RECORDED INFORMATION start

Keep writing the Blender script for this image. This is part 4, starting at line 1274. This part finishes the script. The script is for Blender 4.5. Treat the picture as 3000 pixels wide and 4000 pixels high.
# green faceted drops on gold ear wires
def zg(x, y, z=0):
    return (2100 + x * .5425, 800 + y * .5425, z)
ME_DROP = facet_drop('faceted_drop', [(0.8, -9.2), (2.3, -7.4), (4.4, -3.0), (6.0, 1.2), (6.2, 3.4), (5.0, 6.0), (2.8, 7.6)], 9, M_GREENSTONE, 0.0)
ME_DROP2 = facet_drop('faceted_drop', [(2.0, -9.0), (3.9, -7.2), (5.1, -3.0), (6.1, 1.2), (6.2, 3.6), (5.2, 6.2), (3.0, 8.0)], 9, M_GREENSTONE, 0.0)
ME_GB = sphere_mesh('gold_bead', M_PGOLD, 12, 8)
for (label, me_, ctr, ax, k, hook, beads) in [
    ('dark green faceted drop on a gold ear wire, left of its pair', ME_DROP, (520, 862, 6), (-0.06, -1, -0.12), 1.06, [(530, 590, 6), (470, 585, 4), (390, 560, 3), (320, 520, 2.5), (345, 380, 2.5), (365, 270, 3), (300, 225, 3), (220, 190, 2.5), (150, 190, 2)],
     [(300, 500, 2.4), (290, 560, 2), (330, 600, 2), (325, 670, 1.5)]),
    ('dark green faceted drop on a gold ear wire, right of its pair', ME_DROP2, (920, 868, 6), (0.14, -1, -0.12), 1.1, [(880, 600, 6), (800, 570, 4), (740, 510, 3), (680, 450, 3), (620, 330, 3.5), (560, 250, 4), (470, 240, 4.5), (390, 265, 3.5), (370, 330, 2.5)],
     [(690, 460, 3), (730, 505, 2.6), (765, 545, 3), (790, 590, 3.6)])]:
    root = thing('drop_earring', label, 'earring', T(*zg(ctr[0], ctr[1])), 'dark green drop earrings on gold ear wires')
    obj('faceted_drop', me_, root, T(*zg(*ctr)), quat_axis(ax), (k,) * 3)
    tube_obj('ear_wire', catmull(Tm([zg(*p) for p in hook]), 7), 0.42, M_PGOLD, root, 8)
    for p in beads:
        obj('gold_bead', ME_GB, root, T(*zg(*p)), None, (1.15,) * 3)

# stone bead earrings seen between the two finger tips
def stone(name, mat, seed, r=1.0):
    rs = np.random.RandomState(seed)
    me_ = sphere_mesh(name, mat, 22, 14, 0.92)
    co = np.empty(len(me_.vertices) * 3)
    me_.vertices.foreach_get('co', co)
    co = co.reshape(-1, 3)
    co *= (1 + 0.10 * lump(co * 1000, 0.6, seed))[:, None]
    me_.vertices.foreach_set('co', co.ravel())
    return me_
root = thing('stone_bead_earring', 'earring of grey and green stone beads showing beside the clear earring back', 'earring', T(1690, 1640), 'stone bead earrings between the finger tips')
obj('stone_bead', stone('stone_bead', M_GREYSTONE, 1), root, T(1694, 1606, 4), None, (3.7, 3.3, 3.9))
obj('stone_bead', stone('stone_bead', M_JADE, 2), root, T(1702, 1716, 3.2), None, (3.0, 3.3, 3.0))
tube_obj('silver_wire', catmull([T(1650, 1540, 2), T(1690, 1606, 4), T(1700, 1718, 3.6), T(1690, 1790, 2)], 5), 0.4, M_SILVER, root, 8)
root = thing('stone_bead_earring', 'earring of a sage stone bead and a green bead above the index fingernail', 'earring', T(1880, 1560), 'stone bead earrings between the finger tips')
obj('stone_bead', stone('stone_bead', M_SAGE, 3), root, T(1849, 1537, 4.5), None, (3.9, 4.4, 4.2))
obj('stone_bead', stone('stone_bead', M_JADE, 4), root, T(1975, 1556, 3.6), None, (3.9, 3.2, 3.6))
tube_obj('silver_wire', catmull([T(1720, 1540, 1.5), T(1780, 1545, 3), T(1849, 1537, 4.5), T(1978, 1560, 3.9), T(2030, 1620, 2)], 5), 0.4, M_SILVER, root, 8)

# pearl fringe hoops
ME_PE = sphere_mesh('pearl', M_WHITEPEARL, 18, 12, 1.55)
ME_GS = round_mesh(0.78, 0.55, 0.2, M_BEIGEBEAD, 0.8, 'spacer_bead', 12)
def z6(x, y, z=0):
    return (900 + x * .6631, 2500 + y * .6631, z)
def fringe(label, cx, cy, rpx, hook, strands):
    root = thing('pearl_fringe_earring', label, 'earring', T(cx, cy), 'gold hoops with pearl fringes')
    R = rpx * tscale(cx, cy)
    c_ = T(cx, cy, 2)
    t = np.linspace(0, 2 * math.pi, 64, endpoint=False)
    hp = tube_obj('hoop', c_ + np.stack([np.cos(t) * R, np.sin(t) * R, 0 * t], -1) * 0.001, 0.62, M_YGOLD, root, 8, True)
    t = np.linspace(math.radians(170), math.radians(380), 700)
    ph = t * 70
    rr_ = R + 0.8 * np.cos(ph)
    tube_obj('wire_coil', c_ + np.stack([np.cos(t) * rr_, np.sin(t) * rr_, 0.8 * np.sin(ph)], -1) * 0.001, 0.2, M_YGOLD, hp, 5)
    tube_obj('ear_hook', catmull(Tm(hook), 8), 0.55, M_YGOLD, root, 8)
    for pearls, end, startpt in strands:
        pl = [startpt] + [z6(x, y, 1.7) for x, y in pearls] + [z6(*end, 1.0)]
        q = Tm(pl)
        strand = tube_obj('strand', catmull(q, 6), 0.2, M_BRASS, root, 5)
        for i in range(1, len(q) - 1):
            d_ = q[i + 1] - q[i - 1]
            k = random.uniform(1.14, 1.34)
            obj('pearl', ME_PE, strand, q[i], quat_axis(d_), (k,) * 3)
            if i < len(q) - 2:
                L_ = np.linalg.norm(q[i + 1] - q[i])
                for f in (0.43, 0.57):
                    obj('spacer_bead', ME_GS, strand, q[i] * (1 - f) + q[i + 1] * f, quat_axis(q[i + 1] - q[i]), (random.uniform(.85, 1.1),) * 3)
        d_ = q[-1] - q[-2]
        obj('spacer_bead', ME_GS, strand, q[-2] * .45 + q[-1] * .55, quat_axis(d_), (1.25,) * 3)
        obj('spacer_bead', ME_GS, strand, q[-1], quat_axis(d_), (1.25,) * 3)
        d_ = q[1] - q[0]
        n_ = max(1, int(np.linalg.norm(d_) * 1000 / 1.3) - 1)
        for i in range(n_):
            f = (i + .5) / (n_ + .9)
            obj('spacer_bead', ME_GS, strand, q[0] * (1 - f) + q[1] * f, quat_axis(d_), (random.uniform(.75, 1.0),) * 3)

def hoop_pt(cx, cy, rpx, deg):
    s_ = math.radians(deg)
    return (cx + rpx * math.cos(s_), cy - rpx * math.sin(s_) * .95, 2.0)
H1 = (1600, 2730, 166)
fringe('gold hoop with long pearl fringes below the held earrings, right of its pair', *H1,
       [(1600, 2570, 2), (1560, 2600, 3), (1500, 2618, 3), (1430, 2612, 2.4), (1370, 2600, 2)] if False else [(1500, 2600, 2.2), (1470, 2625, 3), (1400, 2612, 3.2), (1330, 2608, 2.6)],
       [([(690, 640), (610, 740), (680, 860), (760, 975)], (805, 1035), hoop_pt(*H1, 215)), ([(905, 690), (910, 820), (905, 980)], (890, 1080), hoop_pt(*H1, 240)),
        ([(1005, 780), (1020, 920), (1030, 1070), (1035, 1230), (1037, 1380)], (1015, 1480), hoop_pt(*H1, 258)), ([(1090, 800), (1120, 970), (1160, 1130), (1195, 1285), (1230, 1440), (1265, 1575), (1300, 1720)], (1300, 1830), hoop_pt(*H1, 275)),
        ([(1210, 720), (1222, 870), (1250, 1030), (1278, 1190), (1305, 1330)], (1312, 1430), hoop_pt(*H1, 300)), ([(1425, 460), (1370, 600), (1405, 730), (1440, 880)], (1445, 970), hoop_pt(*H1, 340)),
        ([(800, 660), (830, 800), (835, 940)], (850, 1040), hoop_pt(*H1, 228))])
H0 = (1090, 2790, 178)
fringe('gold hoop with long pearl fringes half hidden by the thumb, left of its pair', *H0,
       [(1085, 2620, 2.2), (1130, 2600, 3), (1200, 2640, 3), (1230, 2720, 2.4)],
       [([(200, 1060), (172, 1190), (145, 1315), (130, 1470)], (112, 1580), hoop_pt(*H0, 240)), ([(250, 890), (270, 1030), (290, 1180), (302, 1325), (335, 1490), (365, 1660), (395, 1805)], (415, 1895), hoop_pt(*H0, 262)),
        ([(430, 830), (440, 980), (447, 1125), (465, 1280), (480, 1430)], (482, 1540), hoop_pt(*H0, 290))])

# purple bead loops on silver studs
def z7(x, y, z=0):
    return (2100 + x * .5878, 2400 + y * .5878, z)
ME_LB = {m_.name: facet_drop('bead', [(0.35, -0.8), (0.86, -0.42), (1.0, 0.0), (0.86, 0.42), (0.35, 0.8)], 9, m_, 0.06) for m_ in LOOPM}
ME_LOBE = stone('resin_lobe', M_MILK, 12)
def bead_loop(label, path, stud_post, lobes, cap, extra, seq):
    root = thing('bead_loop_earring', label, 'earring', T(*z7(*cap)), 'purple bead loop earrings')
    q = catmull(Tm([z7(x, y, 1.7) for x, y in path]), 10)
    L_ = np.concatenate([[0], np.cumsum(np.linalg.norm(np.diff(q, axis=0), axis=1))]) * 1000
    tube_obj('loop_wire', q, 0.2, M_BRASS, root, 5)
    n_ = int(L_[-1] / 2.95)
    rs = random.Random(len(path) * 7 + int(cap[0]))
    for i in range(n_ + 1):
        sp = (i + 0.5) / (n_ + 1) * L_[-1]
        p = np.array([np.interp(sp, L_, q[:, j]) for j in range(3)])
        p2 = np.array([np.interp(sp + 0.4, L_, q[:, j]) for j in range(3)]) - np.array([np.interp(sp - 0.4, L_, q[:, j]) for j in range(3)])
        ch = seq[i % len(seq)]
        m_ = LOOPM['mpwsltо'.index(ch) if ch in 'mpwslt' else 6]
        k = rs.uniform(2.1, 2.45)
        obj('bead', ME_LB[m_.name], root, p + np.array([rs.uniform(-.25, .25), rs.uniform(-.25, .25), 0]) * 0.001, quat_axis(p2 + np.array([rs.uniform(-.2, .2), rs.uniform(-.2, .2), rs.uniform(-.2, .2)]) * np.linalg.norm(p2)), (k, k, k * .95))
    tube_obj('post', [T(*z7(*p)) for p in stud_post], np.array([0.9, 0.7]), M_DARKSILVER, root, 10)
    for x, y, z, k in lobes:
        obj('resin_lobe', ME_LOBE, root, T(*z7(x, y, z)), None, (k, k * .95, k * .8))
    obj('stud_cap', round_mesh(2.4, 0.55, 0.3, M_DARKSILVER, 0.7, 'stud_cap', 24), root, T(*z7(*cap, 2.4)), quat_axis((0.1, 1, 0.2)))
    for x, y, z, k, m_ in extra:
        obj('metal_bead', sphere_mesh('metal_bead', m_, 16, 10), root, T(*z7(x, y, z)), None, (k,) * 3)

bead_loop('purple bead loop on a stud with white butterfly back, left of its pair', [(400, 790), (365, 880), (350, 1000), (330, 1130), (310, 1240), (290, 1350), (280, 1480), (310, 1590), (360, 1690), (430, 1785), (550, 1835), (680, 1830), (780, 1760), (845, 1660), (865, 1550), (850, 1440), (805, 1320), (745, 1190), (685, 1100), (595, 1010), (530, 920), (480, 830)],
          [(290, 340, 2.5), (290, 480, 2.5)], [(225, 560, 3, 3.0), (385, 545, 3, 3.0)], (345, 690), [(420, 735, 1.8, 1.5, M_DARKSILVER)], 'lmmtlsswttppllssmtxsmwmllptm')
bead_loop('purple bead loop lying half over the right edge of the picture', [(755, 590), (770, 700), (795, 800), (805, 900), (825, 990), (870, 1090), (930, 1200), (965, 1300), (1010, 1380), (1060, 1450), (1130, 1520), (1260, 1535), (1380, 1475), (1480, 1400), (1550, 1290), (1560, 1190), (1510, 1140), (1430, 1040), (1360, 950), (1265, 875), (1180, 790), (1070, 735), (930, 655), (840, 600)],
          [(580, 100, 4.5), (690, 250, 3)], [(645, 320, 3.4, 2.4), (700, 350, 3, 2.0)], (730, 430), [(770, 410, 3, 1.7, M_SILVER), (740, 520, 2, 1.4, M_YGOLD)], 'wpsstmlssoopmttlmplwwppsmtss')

RECORDED INFORMATION end

[WRITTEN EXERCISE] Lines that hold "picture" are the ones to copy; find all of them.

[TASK SOLUTION]
Keep writing the Blender script for this image. This is part 4, starting at line 1274. This part finishes the script. The script is for Blender 4.5. Treat the picture as 3000 pixels wide and 4000 pixels high.
bead_loop('purple bead loop lying half over the right edge of the picture', [(755, 590), (770, 700), (795, 800), (805, 900), (825, 990), (870, 1090), (930, 1200), (965, 1300), (1010, 1380), (1060, 1450), (1130, 1520), (1260, 1535), (1380, 1475), (1480, 1400), (1550, 1290), (1560, 1190), (1510, 1140), (1430, 1040), (1360, 950), (1265, 875), (1180, 790), (1070, 735), (930, 655), (840, 600)],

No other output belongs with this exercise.